Keep every line where the word "Continue" appears; drop the rest.
[START]
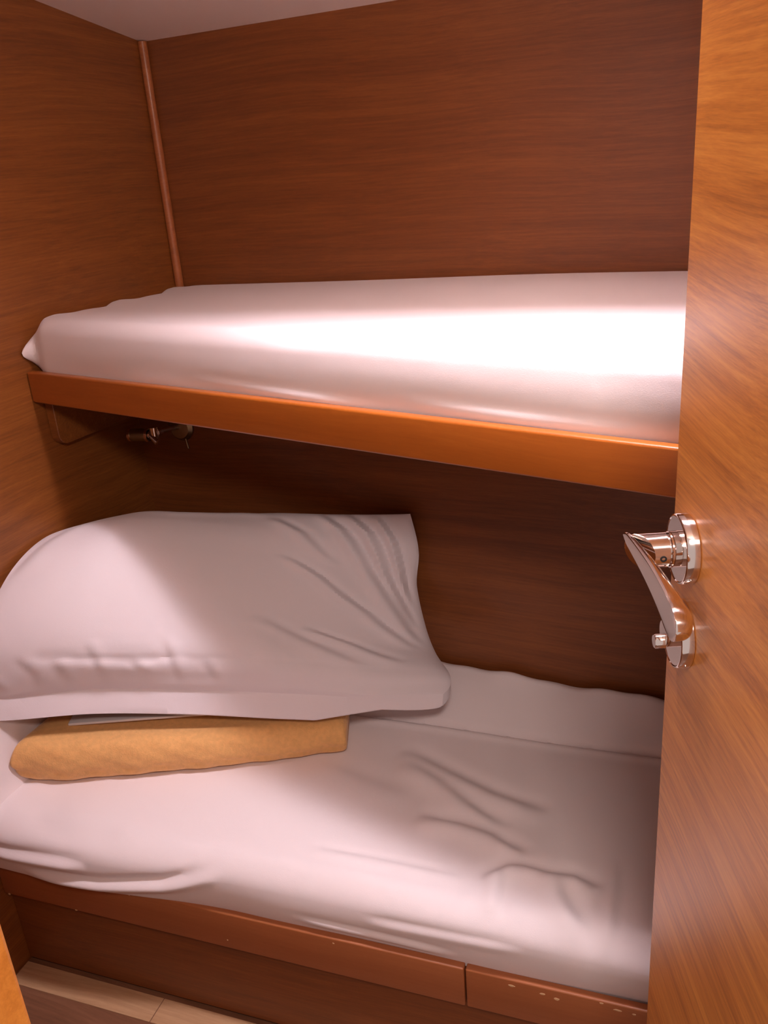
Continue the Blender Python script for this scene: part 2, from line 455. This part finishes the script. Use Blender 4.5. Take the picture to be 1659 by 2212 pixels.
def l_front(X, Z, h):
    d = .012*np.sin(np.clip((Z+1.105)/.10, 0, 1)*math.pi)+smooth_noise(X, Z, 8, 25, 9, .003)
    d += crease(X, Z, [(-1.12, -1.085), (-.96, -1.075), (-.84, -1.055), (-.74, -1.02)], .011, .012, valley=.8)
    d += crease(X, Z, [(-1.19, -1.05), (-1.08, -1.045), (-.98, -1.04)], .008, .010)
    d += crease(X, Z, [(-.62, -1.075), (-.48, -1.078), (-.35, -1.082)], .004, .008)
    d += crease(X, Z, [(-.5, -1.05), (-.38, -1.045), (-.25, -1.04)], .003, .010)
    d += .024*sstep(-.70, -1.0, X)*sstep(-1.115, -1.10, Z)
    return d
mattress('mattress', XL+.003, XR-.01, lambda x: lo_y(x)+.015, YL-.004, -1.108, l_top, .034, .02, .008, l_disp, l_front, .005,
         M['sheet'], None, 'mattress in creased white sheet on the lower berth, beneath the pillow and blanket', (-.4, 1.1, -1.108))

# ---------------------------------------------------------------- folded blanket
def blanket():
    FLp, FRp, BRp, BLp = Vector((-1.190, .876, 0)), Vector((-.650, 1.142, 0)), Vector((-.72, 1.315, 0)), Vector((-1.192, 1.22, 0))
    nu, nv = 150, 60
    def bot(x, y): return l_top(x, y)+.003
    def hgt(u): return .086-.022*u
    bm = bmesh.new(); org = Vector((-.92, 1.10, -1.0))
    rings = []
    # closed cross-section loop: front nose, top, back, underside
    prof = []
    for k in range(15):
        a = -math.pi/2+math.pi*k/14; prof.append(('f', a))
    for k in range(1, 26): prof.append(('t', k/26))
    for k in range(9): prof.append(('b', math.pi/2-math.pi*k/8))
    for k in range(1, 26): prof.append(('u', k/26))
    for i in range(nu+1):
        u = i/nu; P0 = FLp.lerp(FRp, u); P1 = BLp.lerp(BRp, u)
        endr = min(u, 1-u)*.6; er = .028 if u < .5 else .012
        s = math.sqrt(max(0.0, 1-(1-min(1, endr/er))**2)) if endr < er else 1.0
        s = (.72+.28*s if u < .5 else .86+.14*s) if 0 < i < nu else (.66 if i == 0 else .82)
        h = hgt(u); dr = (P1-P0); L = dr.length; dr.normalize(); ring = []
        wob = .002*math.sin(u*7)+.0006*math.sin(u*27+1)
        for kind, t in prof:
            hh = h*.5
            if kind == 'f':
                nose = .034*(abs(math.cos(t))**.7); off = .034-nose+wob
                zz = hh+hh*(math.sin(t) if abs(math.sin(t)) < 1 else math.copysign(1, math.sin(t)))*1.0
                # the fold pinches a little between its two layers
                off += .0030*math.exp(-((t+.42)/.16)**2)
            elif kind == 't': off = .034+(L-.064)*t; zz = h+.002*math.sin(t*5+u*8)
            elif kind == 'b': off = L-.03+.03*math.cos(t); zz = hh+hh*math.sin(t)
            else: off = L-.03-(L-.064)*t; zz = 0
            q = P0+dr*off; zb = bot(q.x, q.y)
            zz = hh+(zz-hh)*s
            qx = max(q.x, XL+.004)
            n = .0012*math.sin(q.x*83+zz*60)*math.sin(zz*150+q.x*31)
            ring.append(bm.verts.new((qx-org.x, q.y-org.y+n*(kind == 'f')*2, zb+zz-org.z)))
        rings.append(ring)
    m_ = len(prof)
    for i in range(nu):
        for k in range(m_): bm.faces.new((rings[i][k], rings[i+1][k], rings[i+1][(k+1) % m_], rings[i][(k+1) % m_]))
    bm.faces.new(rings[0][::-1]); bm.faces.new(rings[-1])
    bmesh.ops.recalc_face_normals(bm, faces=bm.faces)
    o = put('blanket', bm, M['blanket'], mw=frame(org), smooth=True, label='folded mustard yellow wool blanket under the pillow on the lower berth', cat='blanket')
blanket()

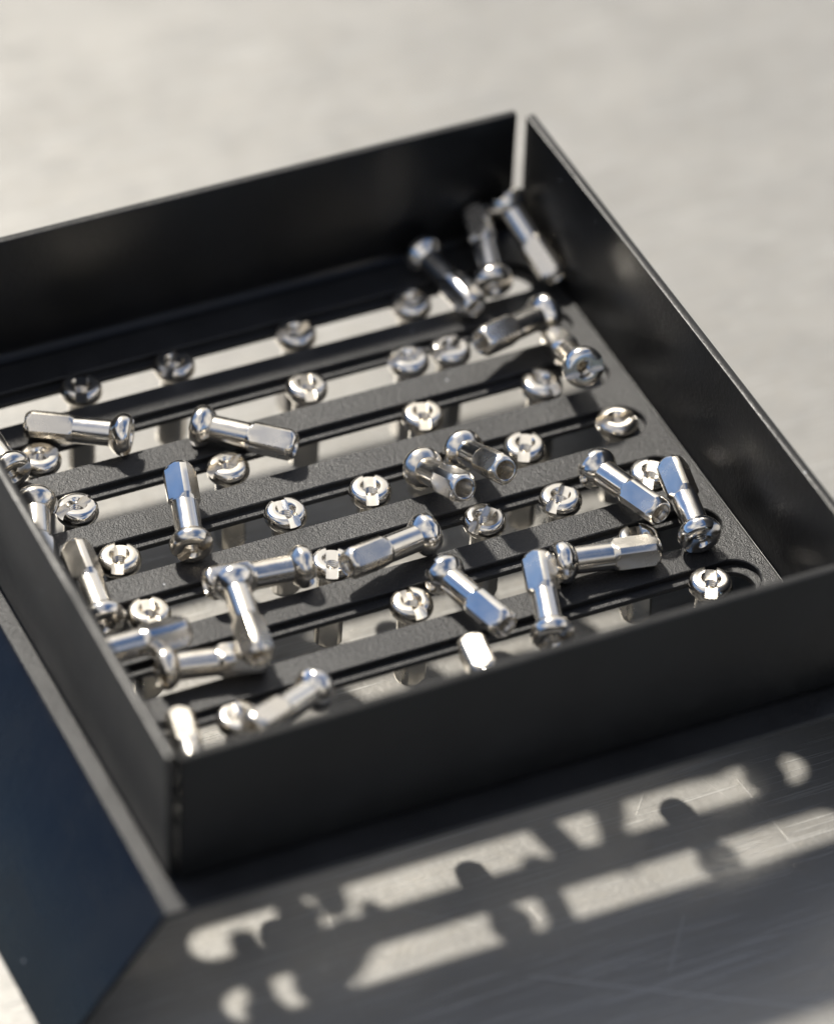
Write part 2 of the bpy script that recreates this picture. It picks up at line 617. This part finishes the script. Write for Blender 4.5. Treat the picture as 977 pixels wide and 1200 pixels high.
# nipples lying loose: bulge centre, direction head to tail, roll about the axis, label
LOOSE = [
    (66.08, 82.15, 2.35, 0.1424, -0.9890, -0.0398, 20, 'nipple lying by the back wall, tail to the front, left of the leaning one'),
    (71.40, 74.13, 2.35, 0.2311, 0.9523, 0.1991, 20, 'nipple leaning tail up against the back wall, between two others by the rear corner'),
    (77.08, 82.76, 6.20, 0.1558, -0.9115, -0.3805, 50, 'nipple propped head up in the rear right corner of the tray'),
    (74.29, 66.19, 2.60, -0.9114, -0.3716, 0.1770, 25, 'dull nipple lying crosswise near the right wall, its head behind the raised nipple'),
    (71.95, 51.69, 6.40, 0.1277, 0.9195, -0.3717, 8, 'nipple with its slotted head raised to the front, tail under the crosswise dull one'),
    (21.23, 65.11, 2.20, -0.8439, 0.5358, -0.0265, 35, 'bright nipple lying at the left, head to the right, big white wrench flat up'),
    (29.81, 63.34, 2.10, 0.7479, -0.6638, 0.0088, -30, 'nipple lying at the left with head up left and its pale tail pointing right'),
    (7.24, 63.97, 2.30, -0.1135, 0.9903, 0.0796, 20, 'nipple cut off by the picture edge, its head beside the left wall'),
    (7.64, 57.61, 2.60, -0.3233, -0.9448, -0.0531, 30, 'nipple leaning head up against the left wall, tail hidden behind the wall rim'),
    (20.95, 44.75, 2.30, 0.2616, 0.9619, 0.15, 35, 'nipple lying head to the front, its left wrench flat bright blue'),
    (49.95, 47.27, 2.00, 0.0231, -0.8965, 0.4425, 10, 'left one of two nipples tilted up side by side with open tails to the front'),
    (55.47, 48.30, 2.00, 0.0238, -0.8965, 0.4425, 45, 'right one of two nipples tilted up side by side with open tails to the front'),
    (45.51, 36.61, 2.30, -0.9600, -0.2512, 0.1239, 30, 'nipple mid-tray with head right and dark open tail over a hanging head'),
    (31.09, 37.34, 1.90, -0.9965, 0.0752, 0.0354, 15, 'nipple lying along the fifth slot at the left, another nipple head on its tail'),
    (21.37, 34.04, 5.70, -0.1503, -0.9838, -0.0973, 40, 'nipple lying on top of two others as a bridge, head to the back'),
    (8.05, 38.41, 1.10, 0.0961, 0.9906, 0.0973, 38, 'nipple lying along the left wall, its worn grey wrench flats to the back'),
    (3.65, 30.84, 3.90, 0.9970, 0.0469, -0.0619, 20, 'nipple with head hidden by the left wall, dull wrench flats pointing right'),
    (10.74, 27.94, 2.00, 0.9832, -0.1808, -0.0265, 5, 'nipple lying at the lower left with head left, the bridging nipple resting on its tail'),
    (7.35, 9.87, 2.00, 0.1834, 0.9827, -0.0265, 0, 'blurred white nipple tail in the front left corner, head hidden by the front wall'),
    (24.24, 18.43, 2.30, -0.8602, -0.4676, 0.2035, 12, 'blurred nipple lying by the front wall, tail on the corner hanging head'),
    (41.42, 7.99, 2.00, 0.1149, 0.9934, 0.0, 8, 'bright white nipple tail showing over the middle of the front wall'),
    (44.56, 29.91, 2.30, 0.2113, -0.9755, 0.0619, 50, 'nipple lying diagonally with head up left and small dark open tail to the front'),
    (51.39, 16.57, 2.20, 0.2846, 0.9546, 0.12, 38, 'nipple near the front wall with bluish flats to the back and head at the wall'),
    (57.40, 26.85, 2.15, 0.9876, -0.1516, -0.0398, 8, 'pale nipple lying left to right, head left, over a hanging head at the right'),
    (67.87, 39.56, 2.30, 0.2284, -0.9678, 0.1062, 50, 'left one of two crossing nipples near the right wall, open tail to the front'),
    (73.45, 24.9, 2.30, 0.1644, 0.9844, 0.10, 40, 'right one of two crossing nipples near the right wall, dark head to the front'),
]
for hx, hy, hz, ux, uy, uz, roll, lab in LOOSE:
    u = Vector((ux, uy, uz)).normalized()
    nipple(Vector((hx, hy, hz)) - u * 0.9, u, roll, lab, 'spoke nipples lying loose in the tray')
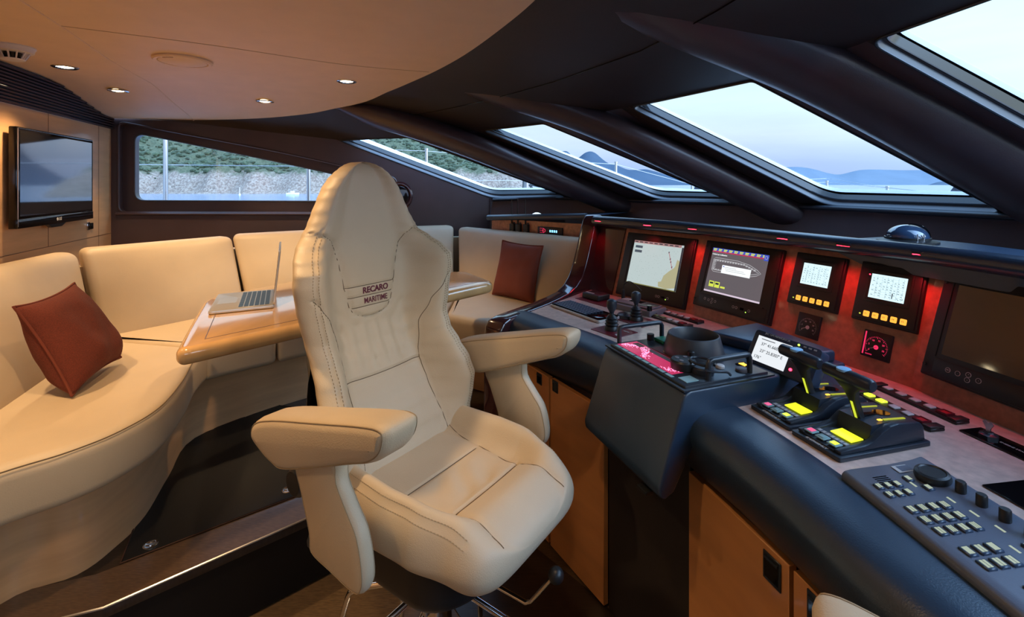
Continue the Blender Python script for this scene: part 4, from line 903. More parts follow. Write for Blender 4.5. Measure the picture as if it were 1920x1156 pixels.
[END]
- Completed exercise
Continue the Blender Python script for this scene: part 2, from line 455. This part finishes the script. Use Blender 4.5. Take the picture to be 1659 by 2212 pixels.
Continue the Blender Python script for this scene: part 4, from line 903. More parts follow. Write for Blender 4.5. Measure the picture as if it were 1920x1156 pixels.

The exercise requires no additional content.